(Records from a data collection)
────

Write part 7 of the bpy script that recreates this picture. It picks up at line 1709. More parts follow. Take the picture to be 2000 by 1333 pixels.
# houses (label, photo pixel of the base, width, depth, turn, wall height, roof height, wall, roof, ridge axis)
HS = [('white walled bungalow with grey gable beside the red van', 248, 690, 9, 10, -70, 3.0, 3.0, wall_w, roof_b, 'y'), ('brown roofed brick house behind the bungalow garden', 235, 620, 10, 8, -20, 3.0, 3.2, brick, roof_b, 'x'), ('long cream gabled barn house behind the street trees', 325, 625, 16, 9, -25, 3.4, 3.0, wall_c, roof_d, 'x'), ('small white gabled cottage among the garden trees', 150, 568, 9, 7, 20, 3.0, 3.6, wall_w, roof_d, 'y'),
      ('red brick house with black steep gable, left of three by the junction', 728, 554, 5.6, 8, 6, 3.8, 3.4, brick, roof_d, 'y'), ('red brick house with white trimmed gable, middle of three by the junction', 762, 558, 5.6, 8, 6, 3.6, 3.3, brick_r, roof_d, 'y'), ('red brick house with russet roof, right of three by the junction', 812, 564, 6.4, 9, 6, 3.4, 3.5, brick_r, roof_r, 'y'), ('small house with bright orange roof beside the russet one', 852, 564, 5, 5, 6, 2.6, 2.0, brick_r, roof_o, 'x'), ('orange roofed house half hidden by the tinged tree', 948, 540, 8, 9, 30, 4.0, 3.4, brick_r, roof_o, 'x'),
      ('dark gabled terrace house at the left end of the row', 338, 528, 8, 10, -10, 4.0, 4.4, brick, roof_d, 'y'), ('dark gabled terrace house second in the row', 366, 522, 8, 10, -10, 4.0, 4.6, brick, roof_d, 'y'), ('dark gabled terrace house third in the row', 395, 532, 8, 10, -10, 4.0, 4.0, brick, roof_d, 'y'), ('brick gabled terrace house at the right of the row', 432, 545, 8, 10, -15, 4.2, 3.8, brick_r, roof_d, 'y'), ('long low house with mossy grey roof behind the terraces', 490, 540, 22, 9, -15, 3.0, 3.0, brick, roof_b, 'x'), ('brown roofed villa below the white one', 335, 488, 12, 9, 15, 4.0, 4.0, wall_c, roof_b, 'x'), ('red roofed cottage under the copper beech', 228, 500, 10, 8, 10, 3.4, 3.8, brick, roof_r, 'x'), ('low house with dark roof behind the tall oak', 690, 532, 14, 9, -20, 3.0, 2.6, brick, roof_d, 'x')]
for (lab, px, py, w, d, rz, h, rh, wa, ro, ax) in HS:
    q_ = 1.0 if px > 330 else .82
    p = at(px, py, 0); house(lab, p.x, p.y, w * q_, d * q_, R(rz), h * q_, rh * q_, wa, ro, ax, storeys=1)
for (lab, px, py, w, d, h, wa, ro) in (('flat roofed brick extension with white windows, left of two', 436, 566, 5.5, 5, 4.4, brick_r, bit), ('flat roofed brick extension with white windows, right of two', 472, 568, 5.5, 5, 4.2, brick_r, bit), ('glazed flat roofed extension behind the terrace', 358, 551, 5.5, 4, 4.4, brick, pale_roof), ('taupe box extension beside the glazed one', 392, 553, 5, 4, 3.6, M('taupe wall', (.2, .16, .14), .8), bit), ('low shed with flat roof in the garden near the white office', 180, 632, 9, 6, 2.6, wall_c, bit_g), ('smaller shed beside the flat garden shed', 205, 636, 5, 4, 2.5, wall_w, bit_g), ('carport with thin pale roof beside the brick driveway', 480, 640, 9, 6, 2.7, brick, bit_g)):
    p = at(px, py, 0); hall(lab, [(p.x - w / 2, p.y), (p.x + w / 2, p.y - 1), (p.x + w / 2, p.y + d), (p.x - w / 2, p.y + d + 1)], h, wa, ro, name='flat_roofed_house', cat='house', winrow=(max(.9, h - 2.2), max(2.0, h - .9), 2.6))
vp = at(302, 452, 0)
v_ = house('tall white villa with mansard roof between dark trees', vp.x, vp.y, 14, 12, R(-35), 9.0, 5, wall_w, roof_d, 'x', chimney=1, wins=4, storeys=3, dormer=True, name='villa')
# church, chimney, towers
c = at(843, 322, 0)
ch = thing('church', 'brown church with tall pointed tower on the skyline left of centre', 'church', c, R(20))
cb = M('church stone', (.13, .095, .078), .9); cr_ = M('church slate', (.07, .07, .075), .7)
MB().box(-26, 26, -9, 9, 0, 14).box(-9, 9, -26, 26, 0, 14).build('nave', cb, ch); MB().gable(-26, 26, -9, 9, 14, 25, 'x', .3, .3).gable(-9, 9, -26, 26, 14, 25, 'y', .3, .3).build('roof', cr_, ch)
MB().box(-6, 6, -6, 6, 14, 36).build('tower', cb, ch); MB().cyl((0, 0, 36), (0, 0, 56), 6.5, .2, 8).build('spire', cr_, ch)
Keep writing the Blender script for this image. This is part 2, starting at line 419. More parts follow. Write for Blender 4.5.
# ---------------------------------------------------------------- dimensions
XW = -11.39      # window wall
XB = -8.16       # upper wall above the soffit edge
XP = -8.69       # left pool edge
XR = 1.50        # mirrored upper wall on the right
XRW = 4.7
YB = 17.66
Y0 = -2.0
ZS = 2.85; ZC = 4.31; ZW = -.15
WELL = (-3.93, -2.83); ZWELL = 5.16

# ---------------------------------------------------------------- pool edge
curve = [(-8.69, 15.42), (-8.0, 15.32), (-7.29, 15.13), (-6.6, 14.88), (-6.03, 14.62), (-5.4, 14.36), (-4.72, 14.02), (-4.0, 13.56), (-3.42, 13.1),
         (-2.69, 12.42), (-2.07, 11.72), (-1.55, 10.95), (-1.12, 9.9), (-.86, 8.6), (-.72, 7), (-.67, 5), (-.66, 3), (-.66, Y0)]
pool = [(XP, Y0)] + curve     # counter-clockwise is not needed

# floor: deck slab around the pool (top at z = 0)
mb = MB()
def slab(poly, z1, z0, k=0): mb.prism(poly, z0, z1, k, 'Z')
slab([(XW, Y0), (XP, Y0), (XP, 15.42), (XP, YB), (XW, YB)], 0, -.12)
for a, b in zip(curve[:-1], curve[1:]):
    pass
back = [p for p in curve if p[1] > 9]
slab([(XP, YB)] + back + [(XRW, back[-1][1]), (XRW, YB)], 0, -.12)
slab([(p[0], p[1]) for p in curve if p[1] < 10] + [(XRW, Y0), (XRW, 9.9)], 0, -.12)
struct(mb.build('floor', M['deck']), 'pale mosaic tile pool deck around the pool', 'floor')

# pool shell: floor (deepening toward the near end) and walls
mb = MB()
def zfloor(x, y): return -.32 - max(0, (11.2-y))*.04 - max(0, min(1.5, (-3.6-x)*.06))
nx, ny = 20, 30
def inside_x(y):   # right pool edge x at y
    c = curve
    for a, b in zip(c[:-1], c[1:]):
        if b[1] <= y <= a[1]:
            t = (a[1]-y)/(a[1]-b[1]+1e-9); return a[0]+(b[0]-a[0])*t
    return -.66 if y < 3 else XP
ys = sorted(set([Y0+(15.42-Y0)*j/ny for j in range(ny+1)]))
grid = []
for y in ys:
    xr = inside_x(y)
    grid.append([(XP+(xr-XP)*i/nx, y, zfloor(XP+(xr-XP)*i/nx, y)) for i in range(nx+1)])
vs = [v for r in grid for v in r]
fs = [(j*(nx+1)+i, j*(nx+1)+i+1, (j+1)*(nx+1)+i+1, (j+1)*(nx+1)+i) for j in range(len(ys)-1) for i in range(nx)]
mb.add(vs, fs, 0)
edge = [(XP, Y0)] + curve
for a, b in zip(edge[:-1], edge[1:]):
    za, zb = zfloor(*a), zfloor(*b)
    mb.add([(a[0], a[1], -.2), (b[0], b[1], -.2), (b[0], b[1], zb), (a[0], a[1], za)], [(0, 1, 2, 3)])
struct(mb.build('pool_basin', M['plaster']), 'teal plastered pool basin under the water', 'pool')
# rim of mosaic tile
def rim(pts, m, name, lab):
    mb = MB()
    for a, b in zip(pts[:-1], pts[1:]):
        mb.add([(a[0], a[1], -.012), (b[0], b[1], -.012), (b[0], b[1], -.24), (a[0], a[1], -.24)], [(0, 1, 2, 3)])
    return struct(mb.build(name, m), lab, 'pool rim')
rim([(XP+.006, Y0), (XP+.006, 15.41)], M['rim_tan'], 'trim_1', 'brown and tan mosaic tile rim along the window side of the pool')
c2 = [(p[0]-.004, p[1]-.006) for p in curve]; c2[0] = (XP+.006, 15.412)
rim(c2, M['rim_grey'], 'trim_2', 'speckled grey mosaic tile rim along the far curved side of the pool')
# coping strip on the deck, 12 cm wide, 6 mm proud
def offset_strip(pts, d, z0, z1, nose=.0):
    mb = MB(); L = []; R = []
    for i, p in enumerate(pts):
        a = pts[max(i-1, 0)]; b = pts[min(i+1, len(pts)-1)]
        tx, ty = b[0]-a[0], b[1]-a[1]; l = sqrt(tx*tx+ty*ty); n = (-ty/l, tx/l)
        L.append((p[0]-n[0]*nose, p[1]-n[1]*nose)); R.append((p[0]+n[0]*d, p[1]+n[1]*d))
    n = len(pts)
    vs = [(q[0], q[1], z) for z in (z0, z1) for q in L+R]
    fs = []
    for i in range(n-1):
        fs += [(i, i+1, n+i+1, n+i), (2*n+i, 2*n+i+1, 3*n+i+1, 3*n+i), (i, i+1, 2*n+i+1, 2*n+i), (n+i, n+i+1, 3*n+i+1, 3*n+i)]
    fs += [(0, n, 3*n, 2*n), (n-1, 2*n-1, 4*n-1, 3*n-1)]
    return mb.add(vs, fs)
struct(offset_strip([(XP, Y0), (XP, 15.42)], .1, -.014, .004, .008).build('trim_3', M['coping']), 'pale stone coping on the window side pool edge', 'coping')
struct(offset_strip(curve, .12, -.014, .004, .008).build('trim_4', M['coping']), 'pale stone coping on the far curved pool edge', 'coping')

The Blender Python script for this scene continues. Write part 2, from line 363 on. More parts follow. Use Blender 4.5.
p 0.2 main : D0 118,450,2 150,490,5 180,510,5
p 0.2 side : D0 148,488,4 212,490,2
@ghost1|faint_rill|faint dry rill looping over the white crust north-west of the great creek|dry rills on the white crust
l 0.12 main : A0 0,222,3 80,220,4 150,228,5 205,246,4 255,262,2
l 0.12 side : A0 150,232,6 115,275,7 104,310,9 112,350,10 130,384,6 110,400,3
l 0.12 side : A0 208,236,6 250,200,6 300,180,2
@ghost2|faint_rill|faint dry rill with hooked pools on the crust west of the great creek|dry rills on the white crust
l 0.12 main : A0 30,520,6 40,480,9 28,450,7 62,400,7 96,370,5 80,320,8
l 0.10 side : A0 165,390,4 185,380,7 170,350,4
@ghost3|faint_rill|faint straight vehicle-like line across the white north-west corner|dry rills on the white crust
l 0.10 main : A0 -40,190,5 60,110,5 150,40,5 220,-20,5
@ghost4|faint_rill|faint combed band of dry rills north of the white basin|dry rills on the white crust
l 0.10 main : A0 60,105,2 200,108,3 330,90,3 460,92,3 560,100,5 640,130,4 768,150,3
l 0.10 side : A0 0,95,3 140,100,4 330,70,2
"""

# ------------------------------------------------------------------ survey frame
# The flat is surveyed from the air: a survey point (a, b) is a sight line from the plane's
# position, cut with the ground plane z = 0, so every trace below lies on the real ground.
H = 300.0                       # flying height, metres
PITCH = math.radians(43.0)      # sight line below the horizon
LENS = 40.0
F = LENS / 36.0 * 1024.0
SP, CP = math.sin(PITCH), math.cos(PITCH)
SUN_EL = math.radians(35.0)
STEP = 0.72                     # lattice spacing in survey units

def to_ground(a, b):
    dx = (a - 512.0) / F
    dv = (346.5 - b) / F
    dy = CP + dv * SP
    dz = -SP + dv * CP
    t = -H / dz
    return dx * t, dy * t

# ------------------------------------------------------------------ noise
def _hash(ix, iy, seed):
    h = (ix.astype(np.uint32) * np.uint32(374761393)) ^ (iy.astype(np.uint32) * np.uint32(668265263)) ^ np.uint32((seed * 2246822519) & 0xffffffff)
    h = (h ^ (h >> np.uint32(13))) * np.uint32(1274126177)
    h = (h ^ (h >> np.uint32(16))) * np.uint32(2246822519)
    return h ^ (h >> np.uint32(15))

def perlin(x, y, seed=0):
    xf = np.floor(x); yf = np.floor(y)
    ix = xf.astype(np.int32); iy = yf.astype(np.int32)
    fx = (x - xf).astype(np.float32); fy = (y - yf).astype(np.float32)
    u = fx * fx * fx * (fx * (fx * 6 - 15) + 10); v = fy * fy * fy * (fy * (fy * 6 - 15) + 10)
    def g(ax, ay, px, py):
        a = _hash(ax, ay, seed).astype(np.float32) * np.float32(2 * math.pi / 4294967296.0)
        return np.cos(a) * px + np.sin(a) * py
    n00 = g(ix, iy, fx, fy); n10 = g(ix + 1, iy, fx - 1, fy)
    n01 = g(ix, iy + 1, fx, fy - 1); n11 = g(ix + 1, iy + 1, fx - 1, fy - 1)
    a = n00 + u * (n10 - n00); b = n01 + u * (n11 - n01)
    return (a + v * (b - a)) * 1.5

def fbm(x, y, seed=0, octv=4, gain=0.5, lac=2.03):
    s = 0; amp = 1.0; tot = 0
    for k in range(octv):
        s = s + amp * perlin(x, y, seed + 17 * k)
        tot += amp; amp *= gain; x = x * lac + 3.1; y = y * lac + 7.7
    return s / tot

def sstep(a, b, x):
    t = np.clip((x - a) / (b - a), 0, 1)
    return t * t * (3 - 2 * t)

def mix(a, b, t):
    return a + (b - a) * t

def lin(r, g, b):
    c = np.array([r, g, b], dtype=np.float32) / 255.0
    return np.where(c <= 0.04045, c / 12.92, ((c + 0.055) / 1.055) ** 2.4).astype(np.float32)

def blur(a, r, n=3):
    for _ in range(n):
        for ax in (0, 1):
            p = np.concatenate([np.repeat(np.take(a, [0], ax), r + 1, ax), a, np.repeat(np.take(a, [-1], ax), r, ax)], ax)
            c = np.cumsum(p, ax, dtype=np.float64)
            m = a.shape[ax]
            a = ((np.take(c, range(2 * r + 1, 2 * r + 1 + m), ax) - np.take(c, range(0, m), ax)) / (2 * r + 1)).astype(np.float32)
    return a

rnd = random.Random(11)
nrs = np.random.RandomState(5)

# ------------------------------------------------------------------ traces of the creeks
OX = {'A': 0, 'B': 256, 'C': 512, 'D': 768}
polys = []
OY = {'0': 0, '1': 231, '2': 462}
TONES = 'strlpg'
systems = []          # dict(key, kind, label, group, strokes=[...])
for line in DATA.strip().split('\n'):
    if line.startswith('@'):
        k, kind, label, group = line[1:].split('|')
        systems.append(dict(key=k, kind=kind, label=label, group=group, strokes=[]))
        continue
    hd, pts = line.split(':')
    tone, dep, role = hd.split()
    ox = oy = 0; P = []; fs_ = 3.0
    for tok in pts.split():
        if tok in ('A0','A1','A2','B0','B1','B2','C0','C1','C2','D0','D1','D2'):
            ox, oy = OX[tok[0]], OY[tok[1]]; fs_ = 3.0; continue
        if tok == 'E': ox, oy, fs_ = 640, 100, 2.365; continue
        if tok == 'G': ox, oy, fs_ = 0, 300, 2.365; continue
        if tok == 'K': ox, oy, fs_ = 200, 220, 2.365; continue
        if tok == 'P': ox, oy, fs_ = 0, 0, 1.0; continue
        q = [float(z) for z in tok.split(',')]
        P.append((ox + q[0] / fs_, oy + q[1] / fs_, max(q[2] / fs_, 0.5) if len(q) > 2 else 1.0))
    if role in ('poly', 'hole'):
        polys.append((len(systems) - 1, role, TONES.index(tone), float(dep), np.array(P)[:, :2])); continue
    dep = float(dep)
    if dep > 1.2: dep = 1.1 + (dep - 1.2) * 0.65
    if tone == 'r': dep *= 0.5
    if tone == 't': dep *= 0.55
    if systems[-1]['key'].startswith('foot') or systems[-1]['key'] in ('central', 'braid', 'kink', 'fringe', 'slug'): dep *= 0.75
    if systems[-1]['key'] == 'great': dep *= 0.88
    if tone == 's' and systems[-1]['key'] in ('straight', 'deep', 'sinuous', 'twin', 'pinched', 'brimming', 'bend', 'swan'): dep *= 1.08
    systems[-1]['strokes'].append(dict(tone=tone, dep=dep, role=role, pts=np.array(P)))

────

- [EXERCISE AIM]:
This exercise asks for the lines from the line with "Keep writing the" to the line with "struct(mb.build('floor', M['deck']), 'pale", both lines included, set down exactly and with nothing else.

- [REPLY]:
Keep writing the Blender script for this image. This is part 2, starting at line 419. More parts follow. Write for Blender 4.5.
# ---------------------------------------------------------------- dimensions
XW = -11.39      # window wall
XB = -8.16       # upper wall above the soffit edge
XP = -8.69       # left pool edge
XR = 1.50        # mirrored upper wall on the right
XRW = 4.7
YB = 17.66
Y0 = -2.0
ZS = 2.85; ZC = 4.31; ZW = -.15
WELL = (-3.93, -2.83); ZWELL = 5.16

# ---------------------------------------------------------------- pool edge
curve = [(-8.69, 15.42), (-8.0, 15.32), (-7.29, 15.13), (-6.6, 14.88), (-6.03, 14.62), (-5.4, 14.36), (-4.72, 14.02), (-4.0, 13.56), (-3.42, 13.1),
         (-2.69, 12.42), (-2.07, 11.72), (-1.55, 10.95), (-1.12, 9.9), (-.86, 8.6), (-.72, 7), (-.67, 5), (-.66, 3), (-.66, Y0)]
pool = [(XP, Y0)] + curve     # counter-clockwise is not needed

# floor: deck slab around the pool (top at z = 0)
mb = MB()
def slab(poly, z1, z0, k=0): mb.prism(poly, z0, z1, k, 'Z')
slab([(XW, Y0), (XP, Y0), (XP, 15.42), (XP, YB), (XW, YB)], 0, -.12)
for a, b in zip(curve[:-1], curve[1:]):
    pass
back = [p for p in curve if p[1] > 9]
slab([(XP, YB)] + back + [(XRW, back[-1][1]), (XRW, YB)], 0, -.12)
slab([(p[0], p[1]) for p in curve if p[1] < 10] + [(XRW, Y0), (XRW, 9.9)], 0, -.12)
struct(mb.build('floor', M['deck']), 'pale mosaic tile pool deck around the pool', 'floor')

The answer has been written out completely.